At the age of twelve, it is said that Joan hear "voices" of St. Michael, St. Catherine, and St. Margaret of which she believed were sent from God. These voices told her that it was her divine mission to liberate her country from the English and help the dauphin gain the French throne. The voices also told Joan to cut her hair, dress in a man's uniform and to "pick up the arms."
Joan gained approval of the captain of the dauphin's forces the board of theologians who gave her troops to command and the rank of captain after she had passed the examination. Joan was a pious leader of her army - by the time her army had reached Orleans, she had every soldier in her army going to Mass and going to confessions. She considered the righteousness of her armies so important that she didn't want to stay in Orleans upon arrival, but wanted to stay with her army, "since they were all well confessed and repentant and of good will."
At the Battle of Orleans, in the May of 1429, Joan led the troops to a miraculous victory over the English. She continued fighting the English in other locations along Loire. Her troops were so feared that when Lord Talbot had learned she was approaching, the arm at Patay, most of the English troops and Commander Sir John Fastlofe fled the battlefield.
When Charles VII was crowned King of France on July 17, 1492 in Reims Cathedral. As for gratitude, Joan was given a place of honor next to the king during the coronation and was ennobled for her services to the country of France.
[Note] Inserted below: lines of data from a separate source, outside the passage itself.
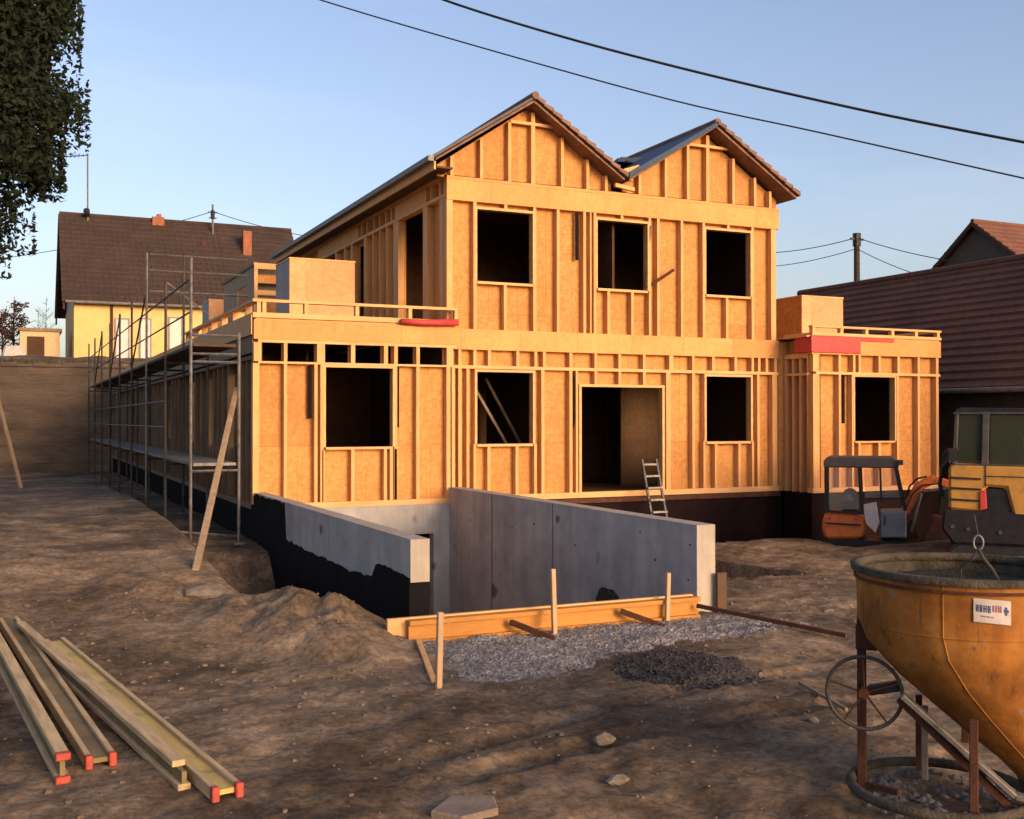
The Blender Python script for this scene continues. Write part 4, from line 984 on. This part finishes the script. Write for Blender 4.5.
# ================================================================== EXCAVATORS
o0 = atd(862, 540, 19.6)
mx = thing('mini_excavator', 'small orange mini excavator with dark open cab before the right wing', 'excavator', (o0.x, o0.y, -1.40), -YAW-math.atan((862-512)/F))
k_ = 19.6/F
def mxp(u, v): return ((u-862)*k_*.95, CAM.z-(v-409.5-9.95)*k_+1.40)    # local x, z (z from thing base)
def lpoly(mb, pts, y0, y1, f): return mb.prism([f(*p) for p in pts], 'y', y0, y1)
lpoly(MB(), [(823,516),(828,511),(858,512),(866,520),(866,530),(860,537),(826,538),(822,530)], -.45, .5, mxp).build('counterweight', M['orange_paint'], mx, world=False, bevel=.05)
lpoly(MB(), [(824,538),(906,538),(906,546),(824,546)], -.42, .5, mxp).build('chassis', M['black'], mx, world=False)
for y in (-.5, .35):
    lpoly(MB(), [(822,552),(832,546),(900,546),(910,552),(910,560),(900,566),(832,566),(822,560)], y, y+.25, mxp).build('track', M['black'], mx, world=False, bevel=.03)
lpoly(MB(), [(824,460),(829,456.5),(893,456.5),(898,461),(898,467),(824,467)], -.46, .48, mxp).build('cab_roof', simple('cab_roof', (.10,.085,.08), (.07,.06,.055), .6), mx, world=False, bevel=.02)
for y in (-.45, .42):
    p = MB(); 
    for a, b, ww in (((826.5,466),(826.5,512),.06), ((860,466),(862,512),.07), ((895,464),(904,508),.06), ((880,466),(881,500),.025), ((862,497),(904,496),.035), ((826,510),(862,511),.05)):
        A_, B_ = mxp(*a), mxp(*b); p.bar((A_[0],y,A_[1]),(B_[0],y,B_[1]),ww,.05,up=(0,1,0))
    p.build('cab_frame', M['black'], mx, world=False)
for pts in ([(829,468),(858,468),(860,508),(829,508)], [(864,468),(894,468),(902,495),(865,496)]):
    lpoly(MB(), pts, -.43, -.425, mxp).build('window', M['cab_glass_clear'], mx, world=False)
lpoly(MB(), [(880,510),(905,509),(905,534),(880,535)], -.44, .4, mxp).build('door_panel', M['grey_panel'], mx, world=False, bevel=.02)
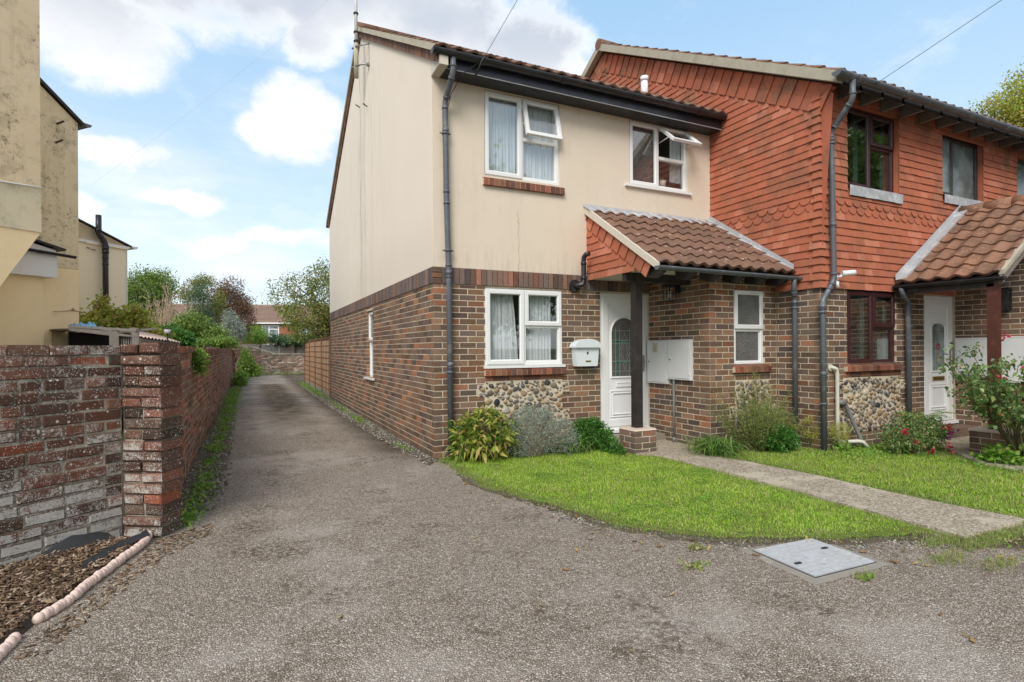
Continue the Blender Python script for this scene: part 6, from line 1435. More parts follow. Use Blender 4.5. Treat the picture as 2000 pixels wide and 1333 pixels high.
for x in (-3.3, -1.45, .4, 2.2): mb = MB(); mb.box((x, 28.34 - .2 * x, 0), (x + .1, 28.44 - .2 * x, 1.74)); mb.build('fence_post', M['greywood'], t)
# trellis-faced panel fence beside house
t = thing('panel_fence', (0, 13, 0), 'orange brown trellis faced fence panels continuing from the side of the cream house', 'fence')
mbm = simple('orange_stained_trellis', (.20, .085, .04), .8, .3, .001, vscale=12, var2=(.28, .14, .06)); mby = simple('fence_panel_board', (.66, .45, .26), .85, .3, .001, vscale=8, var2=(.66, .36, .25))
y0 = DEP + .03; k = 0
for k in range(4):
    a, b = y0 + k * 1.88 + .06, y0 + (k + 1) * 1.88 - .03; zt_ = 1.66 if k < 3 else 1.64
    mb = MB(); mb.box((.004, a, .14), (.03, b, zt_)); pn = mb.build('panel', mby, t)
    mb = MB(); n = 5
    for i in range(n + 1): yy = a + (b - a - .028) * i / n; mb.box((-.009, yy, .14), (.0025, yy + .028, zt_))
    for j in range(9): zz = .20 + j * (zt_ - .24) / 8; mb.box((-.003, a, zz), (.0035, b, zz + .026))
    mb.box((-.02, a, zt_), (.07, b, zt_ + .03)); mb.build('trellis', mbm, pn)
    mb = MB(); mb.box((.0, a, .0), (.04, b, .14)); mb.build('gravel_board', M['concrete'], t)
for k in range(5): mb = MB(); yy = y0 + k * 1.88 - (.03 if k else -.0); mb.box((-.022, yy, 0), (.06, yy + .085, 1.72)); mb.build('fence_post', mbm, t)
# far house
tf = thing('far_house', (2, 70, 0), 'distant red brick house with a brown tiled roof and white windows, beyond the trees', 'house')
fh = Fr((-12, 66, -.2), Vector((1, -.25, 0)).normalized(), Vector((-.25, -1, 0)).normalized())
mfb = simple('far_red_brick', (.36, .14, .08), .9, .2); mfr = simple('far_roof_tile', (.33, .22, .17), .9, .35, .01, vscale=2)
mb = MB(); fh.box(mb, 0, 26, 0, 4.75, -8, 0); mb.build('wall', mfb, tf)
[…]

However, despite all the joyous events, Joan was captured by the Burundians in 1430 while defending Compeigne near Paris and was sold to the English. In return, the English handed Joan over to the Ecclesiastical Court at Rouen led Pierre Cauchon, to be tried for witchcraft and heresy. But, much of the blame to her wearing man's clothing. Joan was told that for a woman to wear men's clothing was a crime against God. She did not change for the voices hadn't told her change and because she needed the armor for protection against sexual abuse by jailors. Her determination was seen as a offense toward the English who finally decided her fate. Joan was convicted after fourteen month interrogation and on May 30, 1431 she was burned at stake in the Rouen market place. She was nineteen years old, and meanwhile all this happened, it said that Charles VII made no attempt to help or rescue her.
A second posthumous trial was held twenty-five years later and she was pronounced innocent of the charges which were pressed on to her. She was beatified in 1909 and canonized in 1920 by Pope Benedict XV.